## Data entries
=-=-=

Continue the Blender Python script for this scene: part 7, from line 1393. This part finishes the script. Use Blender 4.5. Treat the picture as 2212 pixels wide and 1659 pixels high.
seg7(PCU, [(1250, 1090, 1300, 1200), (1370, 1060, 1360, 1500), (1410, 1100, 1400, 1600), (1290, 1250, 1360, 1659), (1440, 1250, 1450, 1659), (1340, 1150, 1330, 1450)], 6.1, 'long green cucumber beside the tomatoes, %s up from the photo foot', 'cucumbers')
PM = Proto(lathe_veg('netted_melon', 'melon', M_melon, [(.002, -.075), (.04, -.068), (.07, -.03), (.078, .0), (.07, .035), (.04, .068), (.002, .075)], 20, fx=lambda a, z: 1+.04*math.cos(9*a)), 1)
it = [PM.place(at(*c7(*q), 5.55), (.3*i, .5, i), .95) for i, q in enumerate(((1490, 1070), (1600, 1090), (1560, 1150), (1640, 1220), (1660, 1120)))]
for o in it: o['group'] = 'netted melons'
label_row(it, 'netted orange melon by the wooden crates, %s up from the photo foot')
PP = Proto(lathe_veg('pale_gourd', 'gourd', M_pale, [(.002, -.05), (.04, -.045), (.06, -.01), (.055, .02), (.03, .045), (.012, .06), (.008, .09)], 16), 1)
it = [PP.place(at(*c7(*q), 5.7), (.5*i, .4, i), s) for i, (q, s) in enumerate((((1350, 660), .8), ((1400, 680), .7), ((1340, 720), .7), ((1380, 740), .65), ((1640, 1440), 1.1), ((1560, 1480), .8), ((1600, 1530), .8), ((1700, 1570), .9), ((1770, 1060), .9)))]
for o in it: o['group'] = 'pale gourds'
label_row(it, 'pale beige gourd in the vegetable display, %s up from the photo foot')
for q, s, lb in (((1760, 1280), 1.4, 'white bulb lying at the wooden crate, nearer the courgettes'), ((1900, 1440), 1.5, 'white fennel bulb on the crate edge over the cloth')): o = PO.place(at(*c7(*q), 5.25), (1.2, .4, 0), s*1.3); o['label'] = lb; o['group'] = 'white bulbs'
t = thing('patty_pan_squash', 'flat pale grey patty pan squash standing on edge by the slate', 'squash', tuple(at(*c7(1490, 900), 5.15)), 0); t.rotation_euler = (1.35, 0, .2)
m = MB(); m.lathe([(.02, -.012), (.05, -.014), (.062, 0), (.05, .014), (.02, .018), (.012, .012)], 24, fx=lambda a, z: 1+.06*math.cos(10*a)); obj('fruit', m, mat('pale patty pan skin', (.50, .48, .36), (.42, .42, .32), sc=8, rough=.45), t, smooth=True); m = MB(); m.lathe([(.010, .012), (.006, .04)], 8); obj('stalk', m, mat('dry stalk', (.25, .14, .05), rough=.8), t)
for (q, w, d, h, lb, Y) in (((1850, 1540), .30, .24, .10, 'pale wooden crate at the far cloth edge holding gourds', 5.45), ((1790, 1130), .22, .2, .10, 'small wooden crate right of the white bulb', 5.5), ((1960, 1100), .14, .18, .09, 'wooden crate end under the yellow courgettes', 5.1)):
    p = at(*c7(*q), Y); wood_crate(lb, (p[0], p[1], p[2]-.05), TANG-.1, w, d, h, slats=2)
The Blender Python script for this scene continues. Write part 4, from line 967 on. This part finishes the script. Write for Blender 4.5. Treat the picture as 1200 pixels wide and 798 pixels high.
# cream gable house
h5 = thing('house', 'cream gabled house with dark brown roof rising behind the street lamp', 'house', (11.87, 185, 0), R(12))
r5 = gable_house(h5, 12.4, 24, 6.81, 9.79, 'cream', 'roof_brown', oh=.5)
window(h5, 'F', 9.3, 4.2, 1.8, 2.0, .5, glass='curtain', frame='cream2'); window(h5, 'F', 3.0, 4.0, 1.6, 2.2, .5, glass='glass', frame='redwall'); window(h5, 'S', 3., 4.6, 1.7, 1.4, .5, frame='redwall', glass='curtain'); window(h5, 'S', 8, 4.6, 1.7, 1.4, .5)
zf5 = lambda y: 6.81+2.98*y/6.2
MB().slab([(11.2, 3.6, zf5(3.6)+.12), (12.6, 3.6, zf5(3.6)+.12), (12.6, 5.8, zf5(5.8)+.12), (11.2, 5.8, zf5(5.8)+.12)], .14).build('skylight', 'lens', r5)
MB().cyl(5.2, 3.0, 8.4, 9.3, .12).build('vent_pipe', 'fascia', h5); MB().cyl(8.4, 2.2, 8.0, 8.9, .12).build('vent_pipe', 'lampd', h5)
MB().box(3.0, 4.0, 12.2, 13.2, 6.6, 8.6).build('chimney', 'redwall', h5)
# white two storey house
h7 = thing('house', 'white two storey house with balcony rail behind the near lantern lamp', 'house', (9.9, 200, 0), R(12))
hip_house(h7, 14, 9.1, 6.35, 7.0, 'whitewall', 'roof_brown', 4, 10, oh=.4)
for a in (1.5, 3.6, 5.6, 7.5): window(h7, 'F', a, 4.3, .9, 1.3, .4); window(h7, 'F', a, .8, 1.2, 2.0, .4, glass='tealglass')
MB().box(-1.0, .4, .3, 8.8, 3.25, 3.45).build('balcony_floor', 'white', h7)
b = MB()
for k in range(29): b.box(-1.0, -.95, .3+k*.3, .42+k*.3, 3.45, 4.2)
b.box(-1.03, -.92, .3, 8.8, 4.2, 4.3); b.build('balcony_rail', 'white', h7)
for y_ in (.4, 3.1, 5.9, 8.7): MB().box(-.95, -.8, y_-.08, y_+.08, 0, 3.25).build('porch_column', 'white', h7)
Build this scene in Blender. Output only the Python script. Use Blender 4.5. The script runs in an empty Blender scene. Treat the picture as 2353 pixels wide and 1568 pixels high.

=-=-=

## Exercise task
Write out the data exactly as it stands.

## Result for this task
Continue the Blender Python script for this scene: part 7, from line 1393. This part finishes the script. Use Blender 4.5. Treat the picture as 2212 pixels wide and 1659 pixels high.
seg7(PCU, [(1250, 1090, 1300, 1200), (1370, 1060, 1360, 1500), (1410, 1100, 1400, 1600), (1290, 1250, 1360, 1659), (1440, 1250, 1450, 1659), (1340, 1150, 1330, 1450)], 6.1, 'long green cucumber beside the tomatoes, %s up from the photo foot', 'cucumbers')
PM = Proto(lathe_veg('netted_melon', 'melon', M_melon, [(.002, -.075), (.04, -.068), (.07, -.03), (.078, .0), (.07, .035), (.04, .068), (.002, .075)], 20, fx=lambda a, z: 1+.04*math.cos(9*a)), 1)
it = [PM.place(at(*c7(*q), 5.55), (.3*i, .5, i), .95) for i, q in enumerate(((1490, 1070), (1600, 1090), (1560, 1150), (1640, 1220), (1660, 1120)))]
for o in it: o['group'] = 'netted melons'
label_row(it, 'netted orange melon by the wooden crates, %s up from the photo foot')
PP = Proto(lathe_veg('pale_gourd', 'gourd', M_pale, [(.002, -.05), (.04, -.045), (.06, -.01), (.055, .02), (.03, .045), (.012, .06), (.008, .09)], 16), 1)
it = [PP.place(at(*c7(*q), 5.7), (.5*i, .4, i), s) for i, (q, s) in enumerate((((1350, 660), .8), ((1400, 680), .7), ((1340, 720), .7), ((1380, 740), .65), ((1640, 1440), 1.1), ((1560, 1480), .8), ((1600, 1530), .8), ((1700, 1570), .9), ((1770, 1060), .9)))]
for o in it: o['group'] = 'pale gourds'
label_row(it, 'pale beige gourd in the vegetable display, %s up from the photo foot')
for q, s, lb in (((1760, 1280), 1.4, 'white bulb lying at the wooden crate, nearer the courgettes'), ((1900, 1440), 1.5, 'white fennel bulb on the crate edge over the cloth')): o = PO.place(at(*c7(*q), 5.25), (1.2, .4, 0), s*1.3); o['label'] = lb; o['group'] = 'white bulbs'
t = thing('patty_pan_squash', 'flat pale grey patty pan squash standing on edge by the slate', 'squash', tuple(at(*c7(1490, 900), 5.15)), 0); t.rotation_euler = (1.35, 0, .2)
m = MB(); m.lathe([(.02, -.012), (.05, -.014), (.062, 0), (.05, .014), (.02, .018), (.012, .012)], 24, fx=lambda a, z: 1+.06*math.cos(10*a)); obj('fruit', m, mat('pale patty pan skin', (.50, .48, .36), (.42, .42, .32), sc=8, rough=.45), t, smooth=True); m = MB(); m.lathe([(.010, .012), (.006, .04)], 8); obj('stalk', m, mat('dry stalk', (.25, .14, .05), rough=.8), t)
for (q, w, d, h, lb, Y) in (((1850, 1540), .30, .24, .10, 'pale wooden crate at the far cloth edge holding gourds', 5.45), ((1790, 1130), .22, .2, .10, 'small wooden crate right of the white bulb', 5.5), ((1960, 1100), .14, .18, .09, 'wooden crate end under the yellow courgettes', 5.1)):
    p = at(*c7(*q), Y); wood_crate(lb, (p[0], p[1], p[2]-.05), TANG-.1, w, d, h, slats=2)
The Blender Python script for this scene continues. Write part 4, from line 967 on. This part finishes the script. Write for Blender 4.5. Treat the picture as 1200 pixels wide and 798 pixels high.
# cream gable house
h5 = thing('house', 'cream gabled house with dark brown roof rising behind the street lamp', 'house', (11.87, 185, 0), R(12))
r5 = gable_house(h5, 12.4, 24, 6.81, 9.79, 'cream', 'roof_brown', oh=.5)
window(h5, 'F', 9.3, 4.2, 1.8, 2.0, .5, glass='curtain', frame='cream2'); window(h5, 'F', 3.0, 4.0, 1.6, 2.2, .5, glass='glass', frame='redwall'); window(h5, 'S', 3., 4.6, 1.7, 1.4, .5, frame='redwall', glass='curtain'); window(h5, 'S', 8, 4.6, 1.7, 1.4, .5)
zf5 = lambda y: 6.81+2.98*y/6.2
MB().slab([(11.2, 3.6, zf5(3.6)+.12), (12.6, 3.6, zf5(3.6)+.12), (12.6, 5.8, zf5(5.8)+.12), (11.2, 5.8, zf5(5.8)+.12)], .14).build('skylight', 'lens', r5)
MB().cyl(5.2, 3.0, 8.4, 9.3, .12).build('vent_pipe', 'fascia', h5); MB().cyl(8.4, 2.2, 8.0, 8.9, .12).build('vent_pipe', 'lampd', h5)
MB().box(3.0, 4.0, 12.2, 13.2, 6.6, 8.6).build('chimney', 'redwall', h5)
# white two storey house
h7 = thing('house', 'white two storey house with balcony rail behind the near lantern lamp', 'house', (9.9, 200, 0), R(12))
hip_house(h7, 14, 9.1, 6.35, 7.0, 'whitewall', 'roof_brown', 4, 10, oh=.4)
for a in (1.5, 3.6, 5.6, 7.5): window(h7, 'F', a, 4.3, .9, 1.3, .4); window(h7, 'F', a, .8, 1.2, 2.0, .4, glass='tealglass')
MB().box(-1.0, .4, .3, 8.8, 3.25, 3.45).build('balcony_floor', 'white', h7)
b = MB()
for k in range(29): b.box(-1.0, -.95, .3+k*.3, .42+k*.3, 3.45, 4.2)
b.box(-1.03, -.92, .3, 8.8, 4.2, 4.3); b.build('balcony_rail', 'white', h7)
for y_ in (.4, 3.1, 5.9, 8.7): MB().box(-.95, -.8, y_-.08, y_+.08, 0, 3.25).build('porch_column', 'white', h7)
Build this scene in Blender. Output only the Python script. Use Blender 4.5. The script runs in an empty Blender scene. Treat the picture as 2353 pixels wide and 1568 pixels high.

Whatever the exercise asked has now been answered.